Taking everyone for a ride: Boris Johnson and the campaign battle bus donated by Olympic South that the Traffic Commissioner said did not meet EU regulations
Nicholas Denton made the ruling at a hearing held at Eastbourne into the business practices of Olympic South, the company which had been controversially awarded, and later stripped of a large proportion of multi-million pound council contracts to transport Croydon children to school.
Denton, the commissioner for the south-eastern and Metropolitan area, accused Olympic South of operating its licence “in a slapdash fashion”. Olympic South was found to have breached sections of the Public Passenger Vehicles Act 1981 and Transport Act 1985. As first reported by Inside Croydon, the commissioner stripped Olympic South of licences to operate 60 of its 100 public service vehicles.
Having benefited significantly from public contracts from Conservative-run local authorities such as Croydon Council, last year Olympic South made a “donation” of the use of a bus for Boris Johnson’s election campaign.
But according to the Traffic Commissioner, “The double decker bus used during the London Mayoral Campaign should have been subject to EU tachograph rules.”
In effect, the Mayor of London who has responsibility for the capital’s major roads and for the management of Transport for London’s multi-billion pound budget, was out on the streets of the city in a vehicle that did not meet European road safety regulations.
Inside Croydon has obtained a copy of Denton’s written report on Boris’s dodgy battle bus and Olympic South’s other vehicles, some of which were used to transport Croydon children to school daily.
The Commissioner is highly critical of the Johnson campaign donors.
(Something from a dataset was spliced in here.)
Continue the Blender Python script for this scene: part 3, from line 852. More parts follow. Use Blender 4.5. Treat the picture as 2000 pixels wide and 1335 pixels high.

Denton accuses the company of “ignorance” of “the rules concerning transport managers” and failing to check vehicle operation rules.
The Commissioner reported that the company director, Henry Bilinski, failed to conduct required maintenance audits. “The maintenance records were poor and the Driver Defect Reporting system was inadequate,” Denton said.
Maintenance facilities were also regarded as “inadequate”. Many of Olympic South’s vehicles “had the wrong class of MOT certificate”. Denton even says that he had found evidence that an Olympic South employee “had a role in putting a vehicle through the wrong class of MOT”.
In order for the company to operate the 60 licences it has lost, “the company will need to demonstrate a period of compliant operation”, Denton said.
The Traffic Commissioner ordered the company to remove from its website the offer of “excursion services and any other services for which tachographs are required, until such time as the operator is fully geared up to oversee tachograph use and analysis”.
Despite such a damning report into the transport operator responsible for the safety of Croydon children on a daily basis, our council says it has no plans to terminate the company’s £475,000 annual contract to operate one coach and 23 taxi routes on the school run in the borough.